Write out again, unaltered, the lines from the start through the line containing "sgw = mat('sign_back_white', (.68, .69, .70), rough=.4)".
§ §
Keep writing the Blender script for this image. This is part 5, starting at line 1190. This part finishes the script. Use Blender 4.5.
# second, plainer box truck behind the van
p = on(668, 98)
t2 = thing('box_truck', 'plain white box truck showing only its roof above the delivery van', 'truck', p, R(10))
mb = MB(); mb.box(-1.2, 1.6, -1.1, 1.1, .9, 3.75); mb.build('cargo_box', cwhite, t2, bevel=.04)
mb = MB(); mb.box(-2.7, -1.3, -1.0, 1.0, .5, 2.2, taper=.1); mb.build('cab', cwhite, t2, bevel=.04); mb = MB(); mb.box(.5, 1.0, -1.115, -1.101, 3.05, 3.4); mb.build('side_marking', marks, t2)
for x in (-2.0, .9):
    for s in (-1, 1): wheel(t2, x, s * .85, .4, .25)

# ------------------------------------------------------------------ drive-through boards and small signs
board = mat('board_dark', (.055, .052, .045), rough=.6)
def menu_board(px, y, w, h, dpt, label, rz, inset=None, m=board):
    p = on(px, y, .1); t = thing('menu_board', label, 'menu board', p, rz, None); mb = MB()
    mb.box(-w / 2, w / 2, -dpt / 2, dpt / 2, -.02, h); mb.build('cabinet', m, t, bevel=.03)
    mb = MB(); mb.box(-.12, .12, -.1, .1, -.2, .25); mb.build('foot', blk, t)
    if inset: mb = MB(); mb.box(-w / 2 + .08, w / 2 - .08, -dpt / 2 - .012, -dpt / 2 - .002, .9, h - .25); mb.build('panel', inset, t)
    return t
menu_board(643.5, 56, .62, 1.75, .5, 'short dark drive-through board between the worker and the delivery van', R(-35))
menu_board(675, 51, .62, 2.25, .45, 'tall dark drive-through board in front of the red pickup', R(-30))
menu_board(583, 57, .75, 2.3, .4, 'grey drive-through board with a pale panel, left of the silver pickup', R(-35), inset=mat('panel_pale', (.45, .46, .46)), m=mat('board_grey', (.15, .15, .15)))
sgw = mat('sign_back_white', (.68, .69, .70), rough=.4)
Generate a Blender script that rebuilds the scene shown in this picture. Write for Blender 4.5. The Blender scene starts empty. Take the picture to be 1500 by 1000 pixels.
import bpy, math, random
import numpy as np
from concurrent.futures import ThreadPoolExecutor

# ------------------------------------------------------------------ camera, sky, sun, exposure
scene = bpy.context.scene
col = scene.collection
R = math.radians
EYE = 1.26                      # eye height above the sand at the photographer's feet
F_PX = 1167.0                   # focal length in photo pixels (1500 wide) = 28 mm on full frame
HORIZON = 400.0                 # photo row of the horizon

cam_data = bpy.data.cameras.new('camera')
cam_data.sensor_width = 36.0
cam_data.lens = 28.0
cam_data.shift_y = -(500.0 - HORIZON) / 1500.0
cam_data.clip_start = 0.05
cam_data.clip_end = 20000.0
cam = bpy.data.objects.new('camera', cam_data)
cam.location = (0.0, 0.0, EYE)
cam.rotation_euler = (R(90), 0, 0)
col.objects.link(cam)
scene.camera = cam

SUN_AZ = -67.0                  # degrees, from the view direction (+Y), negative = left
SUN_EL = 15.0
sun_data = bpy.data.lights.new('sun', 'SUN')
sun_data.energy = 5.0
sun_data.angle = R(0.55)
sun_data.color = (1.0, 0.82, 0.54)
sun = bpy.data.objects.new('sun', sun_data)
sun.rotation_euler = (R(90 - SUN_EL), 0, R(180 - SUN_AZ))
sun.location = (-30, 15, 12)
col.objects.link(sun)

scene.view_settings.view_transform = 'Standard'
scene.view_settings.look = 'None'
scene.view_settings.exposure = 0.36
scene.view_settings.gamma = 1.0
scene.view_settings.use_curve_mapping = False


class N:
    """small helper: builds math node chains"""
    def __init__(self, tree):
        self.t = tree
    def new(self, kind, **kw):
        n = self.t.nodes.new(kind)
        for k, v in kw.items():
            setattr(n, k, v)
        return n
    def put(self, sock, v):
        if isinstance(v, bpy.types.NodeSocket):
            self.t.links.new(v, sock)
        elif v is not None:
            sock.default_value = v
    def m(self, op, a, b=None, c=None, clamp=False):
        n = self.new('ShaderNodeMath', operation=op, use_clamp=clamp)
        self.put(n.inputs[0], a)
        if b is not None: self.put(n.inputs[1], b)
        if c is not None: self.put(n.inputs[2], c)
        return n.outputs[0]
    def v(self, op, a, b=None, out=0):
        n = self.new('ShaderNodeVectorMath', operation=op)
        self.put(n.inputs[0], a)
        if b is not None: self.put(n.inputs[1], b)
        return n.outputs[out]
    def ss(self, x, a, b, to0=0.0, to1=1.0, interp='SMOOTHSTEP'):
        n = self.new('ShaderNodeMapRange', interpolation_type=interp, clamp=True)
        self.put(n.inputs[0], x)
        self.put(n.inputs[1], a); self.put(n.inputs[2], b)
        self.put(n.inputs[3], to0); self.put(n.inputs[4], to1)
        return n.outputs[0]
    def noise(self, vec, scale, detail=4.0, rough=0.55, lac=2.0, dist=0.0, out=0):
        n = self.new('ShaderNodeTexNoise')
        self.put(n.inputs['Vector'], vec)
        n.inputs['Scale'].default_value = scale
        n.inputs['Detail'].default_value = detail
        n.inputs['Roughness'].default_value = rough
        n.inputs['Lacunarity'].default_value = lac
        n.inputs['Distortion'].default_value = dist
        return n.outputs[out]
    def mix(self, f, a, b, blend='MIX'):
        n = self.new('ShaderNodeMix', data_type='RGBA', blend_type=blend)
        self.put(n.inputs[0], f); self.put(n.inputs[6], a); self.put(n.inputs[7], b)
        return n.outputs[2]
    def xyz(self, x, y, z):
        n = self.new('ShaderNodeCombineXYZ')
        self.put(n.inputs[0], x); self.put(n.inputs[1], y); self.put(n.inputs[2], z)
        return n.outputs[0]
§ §
The output =
Keep writing the Blender script for this image. This is part 5, starting at line 1190. This part finishes the script. Use Blender 4.5.
# second, plainer box truck behind the van
p = on(668, 98)
t2 = thing('box_truck', 'plain white box truck showing only its roof above the delivery van', 'truck', p, R(10))
mb = MB(); mb.box(-1.2, 1.6, -1.1, 1.1, .9, 3.75); mb.build('cargo_box', cwhite, t2, bevel=.04)
mb = MB(); mb.box(-2.7, -1.3, -1.0, 1.0, .5, 2.2, taper=.1); mb.build('cab', cwhite, t2, bevel=.04); mb = MB(); mb.box(.5, 1.0, -1.115, -1.101, 3.05, 3.4); mb.build('side_marking', marks, t2)
for x in (-2.0, .9):
    for s in (-1, 1): wheel(t2, x, s * .85, .4, .25)

# ------------------------------------------------------------------ drive-through boards and small signs
board = mat('board_dark', (.055, .052, .045), rough=.6)
def menu_board(px, y, w, h, dpt, label, rz, inset=None, m=board):
    p = on(px, y, .1); t = thing('menu_board', label, 'menu board', p, rz, None); mb = MB()
    mb.box(-w / 2, w / 2, -dpt / 2, dpt / 2, -.02, h); mb.build('cabinet', m, t, bevel=.03)
    mb = MB(); mb.box(-.12, .12, -.1, .1, -.2, .25); mb.build('foot', blk, t)
    if inset: mb = MB(); mb.box(-w / 2 + .08, w / 2 - .08, -dpt / 2 - .012, -dpt / 2 - .002, .9, h - .25); mb.build('panel', inset, t)
    return t
menu_board(643.5, 56, .62, 1.75, .5, 'short dark drive-through board between the worker and the delivery van', R(-35))
menu_board(675, 51, .62, 2.25, .45, 'tall dark drive-through board in front of the red pickup', R(-30))
menu_board(583, 57, .75, 2.3, .4, 'grey drive-through board with a pale panel, left of the silver pickup', R(-35), inset=mat('panel_pale', (.45, .46, .46)), m=mat('board_grey', (.15, .15, .15)))
sgw = mat('sign_back_white', (.68, .69, .70), rough=.4)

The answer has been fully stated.